I get that many corporate executives don’t like unions. Labor unions get in the way of what many executives learned in business school: the importance of maximizing profits and maximizing managerial autonomy and flexibility. President Franklin Roosevelt and Congress saw things very differently when they enacted the landmark National Labor Relations Act in 1935. They saw how badly millions of American workers were suffering during the Great Depression, and they viewed labor unions as a vital tool to lift the nation’s workers. They believed that a wave of unionization was needed to create a fairer economy and increase workers’ measly bargaining power vis-à-vis corporations.

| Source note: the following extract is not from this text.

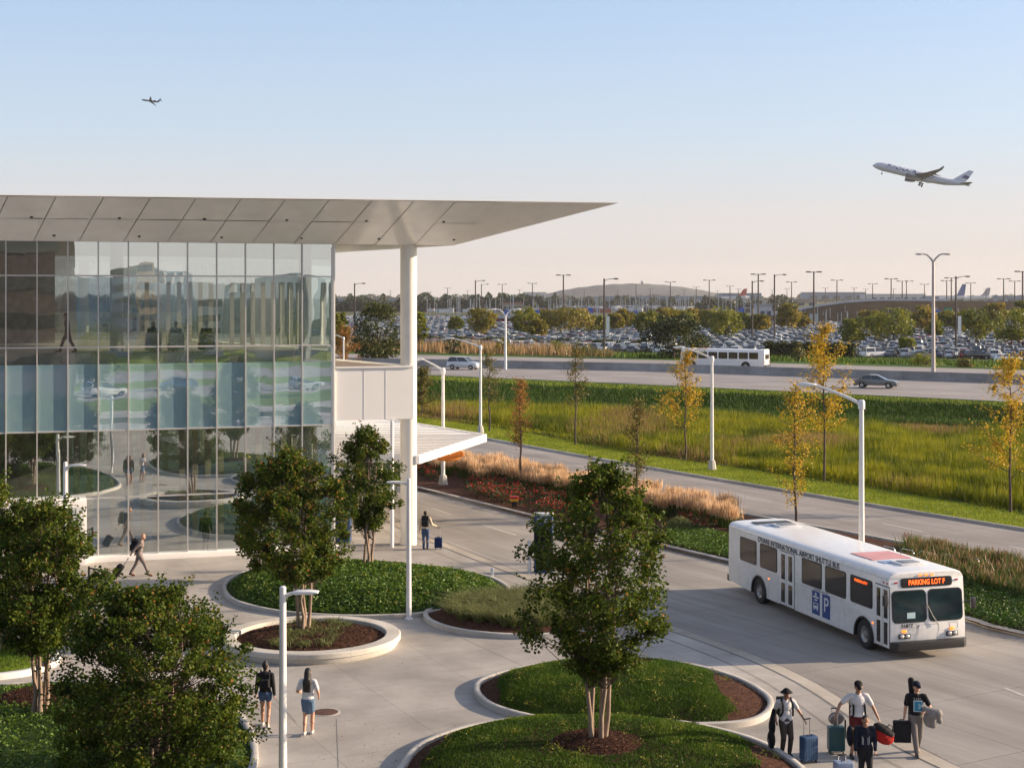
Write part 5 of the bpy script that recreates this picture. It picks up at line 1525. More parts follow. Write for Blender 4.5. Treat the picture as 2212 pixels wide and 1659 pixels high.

There’s no denying that America’s workers are hugely better off than during the Great Depression, but it is also undeniable that many big problems remain for America’s workers: among them, that income inequality has climbed to its highest level in a century, and that millions of workers are still treated shabbily and still have a puny voice at work. In other words, many of the original reasons for unionization—to ensure better pay and treatment and increase workers’ bargaining power—still obtain, even if unions get in the way of the CEO mantra of “maximizing autonomy and flexibility.”
Starbucks, REI, and The New York Times all profess to be progressive-minded companies, and one would think that progressive companies believe in the notion of creating a fairer economy. Unions are an essential tool for creating a fairer economy, an economy with less inequality and poverty and more opportunity and mobility.
These “progressive” executives who claim that they’re not anti-union seem happy that other companies are unionized. That means millions of workers at other companies will have more leisure time and money to spend on Starbucks lattes, REI ski jackets, and New York Times subscriptions. But these CEOs oppose unionization efforts at their own company because a union’s demands for higher pay and a strong worker voice could eat into profits and managerial autonomy. At REI, the CEO, Eric Artz, while saying, “We do not oppose unions,” explained that he opposed having a union at REI because it would muck up the company’s efforts to “resolve concerns at the speed the world is moving.” In other words, if we are ever forced to sit down and discuss matters with our workers and their union, that will be a nuisance that undercuts management’s all-important autonomy.
One friend has mocked the mindset of Starbucks, REI, and the Times, writing, “So disappointed to find out the union we were planning is actually the only bad one, according to my boss. He should know, he loves unions normally. Oh well.”
There’s something awry when CEOs seem to suggest that unionization is great for thee, but not for me. Fortunately, workers aren’t fools and are smart enough to see through this hypocrisy.